> **THE DATA**:
· · ·
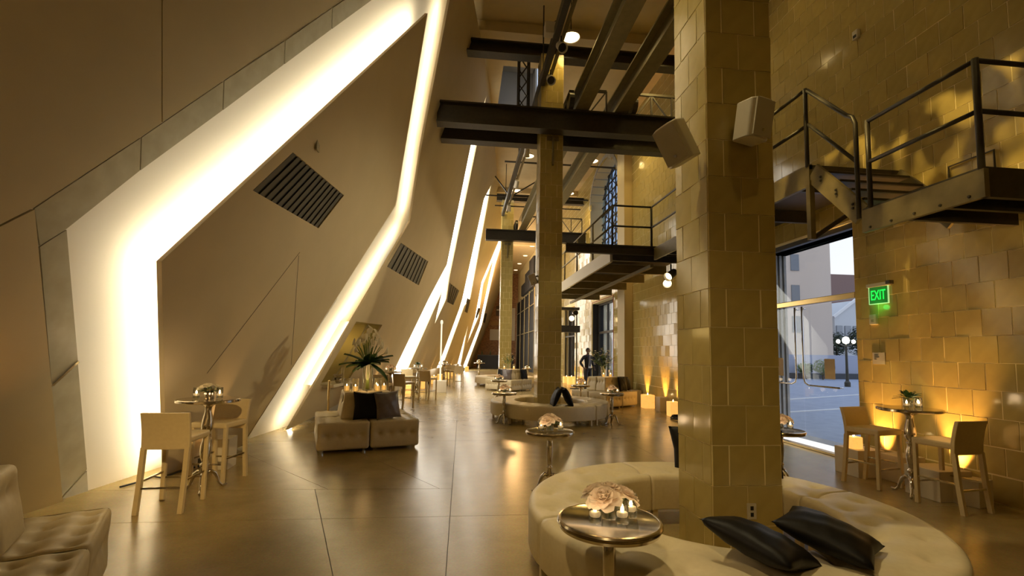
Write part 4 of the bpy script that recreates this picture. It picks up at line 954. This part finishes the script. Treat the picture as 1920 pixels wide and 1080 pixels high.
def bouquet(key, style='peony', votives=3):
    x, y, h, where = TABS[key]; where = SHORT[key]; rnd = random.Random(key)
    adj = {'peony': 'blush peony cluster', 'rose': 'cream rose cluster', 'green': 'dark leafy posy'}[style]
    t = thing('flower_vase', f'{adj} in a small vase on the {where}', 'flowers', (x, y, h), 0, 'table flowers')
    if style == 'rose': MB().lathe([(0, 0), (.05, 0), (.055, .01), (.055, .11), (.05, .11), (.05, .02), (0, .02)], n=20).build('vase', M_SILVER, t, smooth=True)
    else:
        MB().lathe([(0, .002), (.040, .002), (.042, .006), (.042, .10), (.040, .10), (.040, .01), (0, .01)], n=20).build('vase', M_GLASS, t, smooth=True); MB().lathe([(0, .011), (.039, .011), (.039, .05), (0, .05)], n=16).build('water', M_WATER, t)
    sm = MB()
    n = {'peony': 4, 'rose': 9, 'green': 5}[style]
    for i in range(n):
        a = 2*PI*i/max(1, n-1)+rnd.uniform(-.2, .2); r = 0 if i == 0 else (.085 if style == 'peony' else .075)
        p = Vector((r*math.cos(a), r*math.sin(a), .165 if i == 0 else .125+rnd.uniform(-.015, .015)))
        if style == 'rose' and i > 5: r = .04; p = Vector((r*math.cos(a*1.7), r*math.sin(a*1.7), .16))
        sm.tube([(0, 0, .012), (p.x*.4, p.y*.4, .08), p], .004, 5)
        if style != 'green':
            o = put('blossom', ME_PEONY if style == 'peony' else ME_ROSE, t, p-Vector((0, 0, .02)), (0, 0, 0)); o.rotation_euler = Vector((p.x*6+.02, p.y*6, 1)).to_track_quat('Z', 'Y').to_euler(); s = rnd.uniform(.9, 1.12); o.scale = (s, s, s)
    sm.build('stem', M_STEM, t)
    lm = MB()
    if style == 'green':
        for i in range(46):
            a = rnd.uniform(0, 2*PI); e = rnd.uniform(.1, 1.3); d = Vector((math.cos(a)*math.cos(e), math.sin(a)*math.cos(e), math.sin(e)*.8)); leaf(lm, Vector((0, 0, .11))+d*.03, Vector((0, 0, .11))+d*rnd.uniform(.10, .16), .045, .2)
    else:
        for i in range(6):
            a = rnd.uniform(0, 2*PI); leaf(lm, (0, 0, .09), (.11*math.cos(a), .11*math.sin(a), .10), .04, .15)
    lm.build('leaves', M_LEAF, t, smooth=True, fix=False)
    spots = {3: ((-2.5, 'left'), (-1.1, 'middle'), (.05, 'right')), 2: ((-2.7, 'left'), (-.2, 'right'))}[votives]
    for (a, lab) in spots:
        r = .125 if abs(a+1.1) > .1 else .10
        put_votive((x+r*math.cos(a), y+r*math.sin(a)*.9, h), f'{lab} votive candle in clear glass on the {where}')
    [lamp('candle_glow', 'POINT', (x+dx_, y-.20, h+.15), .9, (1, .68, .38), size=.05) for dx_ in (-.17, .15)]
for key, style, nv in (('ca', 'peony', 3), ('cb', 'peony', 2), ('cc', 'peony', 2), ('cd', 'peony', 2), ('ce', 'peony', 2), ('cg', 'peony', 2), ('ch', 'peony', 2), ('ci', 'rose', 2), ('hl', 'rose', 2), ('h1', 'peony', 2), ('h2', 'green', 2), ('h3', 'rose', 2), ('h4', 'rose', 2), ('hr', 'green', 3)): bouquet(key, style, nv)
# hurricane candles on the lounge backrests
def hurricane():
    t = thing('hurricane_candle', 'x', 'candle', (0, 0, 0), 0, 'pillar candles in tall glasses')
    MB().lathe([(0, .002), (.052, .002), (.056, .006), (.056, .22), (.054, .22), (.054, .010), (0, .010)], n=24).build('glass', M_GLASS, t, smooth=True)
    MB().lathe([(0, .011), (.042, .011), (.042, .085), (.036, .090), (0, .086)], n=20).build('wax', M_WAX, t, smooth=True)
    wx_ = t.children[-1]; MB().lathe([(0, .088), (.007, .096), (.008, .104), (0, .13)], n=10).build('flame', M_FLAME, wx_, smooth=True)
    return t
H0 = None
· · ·
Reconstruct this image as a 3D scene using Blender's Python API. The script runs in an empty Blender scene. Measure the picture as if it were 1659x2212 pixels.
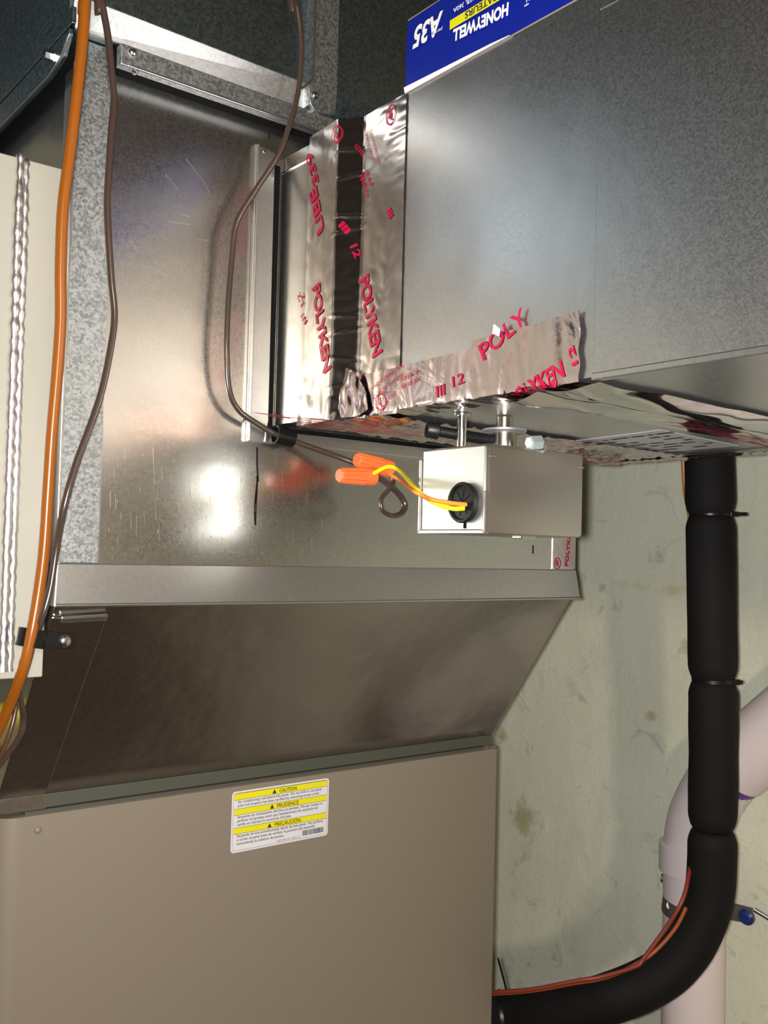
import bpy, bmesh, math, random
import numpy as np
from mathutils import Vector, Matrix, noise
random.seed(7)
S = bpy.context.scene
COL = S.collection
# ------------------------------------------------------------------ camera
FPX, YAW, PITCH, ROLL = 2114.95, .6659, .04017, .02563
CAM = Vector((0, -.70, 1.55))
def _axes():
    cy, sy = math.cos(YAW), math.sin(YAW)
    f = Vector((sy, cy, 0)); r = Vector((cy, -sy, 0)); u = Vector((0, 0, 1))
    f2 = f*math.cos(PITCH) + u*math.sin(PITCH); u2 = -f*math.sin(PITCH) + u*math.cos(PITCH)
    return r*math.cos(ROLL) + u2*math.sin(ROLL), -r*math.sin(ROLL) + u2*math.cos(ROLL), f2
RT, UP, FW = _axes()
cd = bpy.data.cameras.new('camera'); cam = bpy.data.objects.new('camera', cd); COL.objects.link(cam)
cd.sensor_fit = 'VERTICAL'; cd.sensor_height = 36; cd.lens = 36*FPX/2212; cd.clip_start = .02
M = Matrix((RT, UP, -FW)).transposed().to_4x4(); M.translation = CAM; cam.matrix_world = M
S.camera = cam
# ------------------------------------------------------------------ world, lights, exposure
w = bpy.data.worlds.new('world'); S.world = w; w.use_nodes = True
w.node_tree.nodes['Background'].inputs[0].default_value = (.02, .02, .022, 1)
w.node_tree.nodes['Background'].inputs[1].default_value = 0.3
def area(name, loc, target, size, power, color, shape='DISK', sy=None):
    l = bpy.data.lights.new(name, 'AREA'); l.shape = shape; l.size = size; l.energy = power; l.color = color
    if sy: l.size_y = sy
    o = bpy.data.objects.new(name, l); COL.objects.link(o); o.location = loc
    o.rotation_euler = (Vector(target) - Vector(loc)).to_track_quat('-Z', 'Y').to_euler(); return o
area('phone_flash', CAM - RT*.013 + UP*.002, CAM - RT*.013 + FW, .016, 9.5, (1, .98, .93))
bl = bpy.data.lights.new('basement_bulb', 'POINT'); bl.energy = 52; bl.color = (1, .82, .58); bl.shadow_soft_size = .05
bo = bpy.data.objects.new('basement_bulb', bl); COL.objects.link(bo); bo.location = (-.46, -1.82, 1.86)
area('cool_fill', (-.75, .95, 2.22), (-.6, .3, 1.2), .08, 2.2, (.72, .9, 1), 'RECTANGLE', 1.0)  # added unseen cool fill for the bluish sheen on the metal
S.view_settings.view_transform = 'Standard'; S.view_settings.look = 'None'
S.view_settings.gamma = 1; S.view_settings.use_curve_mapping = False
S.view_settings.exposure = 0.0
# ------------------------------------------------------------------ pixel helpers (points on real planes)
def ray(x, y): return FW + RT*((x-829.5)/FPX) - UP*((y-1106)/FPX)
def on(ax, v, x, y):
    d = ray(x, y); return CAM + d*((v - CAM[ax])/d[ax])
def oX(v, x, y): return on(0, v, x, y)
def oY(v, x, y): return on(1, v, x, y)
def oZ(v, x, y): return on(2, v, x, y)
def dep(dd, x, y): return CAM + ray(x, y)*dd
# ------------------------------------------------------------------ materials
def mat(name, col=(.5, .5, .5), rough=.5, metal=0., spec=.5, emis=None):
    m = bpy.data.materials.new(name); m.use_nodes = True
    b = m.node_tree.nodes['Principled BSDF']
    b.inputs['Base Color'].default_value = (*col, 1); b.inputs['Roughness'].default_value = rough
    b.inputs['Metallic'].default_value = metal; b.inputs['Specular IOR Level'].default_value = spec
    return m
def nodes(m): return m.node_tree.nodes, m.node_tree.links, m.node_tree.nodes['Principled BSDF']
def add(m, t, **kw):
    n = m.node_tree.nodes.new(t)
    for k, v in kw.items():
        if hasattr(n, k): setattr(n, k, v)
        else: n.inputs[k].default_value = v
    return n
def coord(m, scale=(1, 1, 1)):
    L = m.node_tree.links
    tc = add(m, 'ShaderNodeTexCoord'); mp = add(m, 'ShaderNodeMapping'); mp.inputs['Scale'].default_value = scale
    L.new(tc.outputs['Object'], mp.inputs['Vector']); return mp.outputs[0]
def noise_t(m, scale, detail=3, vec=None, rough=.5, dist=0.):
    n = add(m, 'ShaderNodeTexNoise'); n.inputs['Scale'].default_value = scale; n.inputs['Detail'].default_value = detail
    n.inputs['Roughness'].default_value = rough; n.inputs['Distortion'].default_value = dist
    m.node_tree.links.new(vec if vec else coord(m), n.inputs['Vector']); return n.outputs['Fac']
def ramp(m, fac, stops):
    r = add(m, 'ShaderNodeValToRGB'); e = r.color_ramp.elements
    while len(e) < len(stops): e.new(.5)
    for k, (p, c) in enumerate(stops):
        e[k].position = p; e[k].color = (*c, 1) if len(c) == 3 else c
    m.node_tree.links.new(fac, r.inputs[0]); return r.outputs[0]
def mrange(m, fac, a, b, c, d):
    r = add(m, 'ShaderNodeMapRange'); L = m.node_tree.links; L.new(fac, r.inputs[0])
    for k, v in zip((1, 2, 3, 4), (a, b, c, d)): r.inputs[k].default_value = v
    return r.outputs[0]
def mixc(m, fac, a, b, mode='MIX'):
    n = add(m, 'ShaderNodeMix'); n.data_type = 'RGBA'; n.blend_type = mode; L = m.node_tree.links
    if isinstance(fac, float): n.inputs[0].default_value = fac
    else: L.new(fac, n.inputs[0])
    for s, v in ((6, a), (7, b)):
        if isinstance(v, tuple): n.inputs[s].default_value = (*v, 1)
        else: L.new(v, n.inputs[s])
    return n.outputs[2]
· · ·
> **TASK TO CARRY OUT**: Copy all lines from the material that include "script".

> **TASK ANSWER**:
Write part 4 of the bpy script that recreates this picture. It picks up at line 954. This part finishes the script. Treat the picture as 1920 pixels wide and 1080 pixels high.
Reconstruct this image as a 3D scene using Blender's Python API. The script runs in an empty Blender scene. Measure the picture as if it were 1659x2212 pixels.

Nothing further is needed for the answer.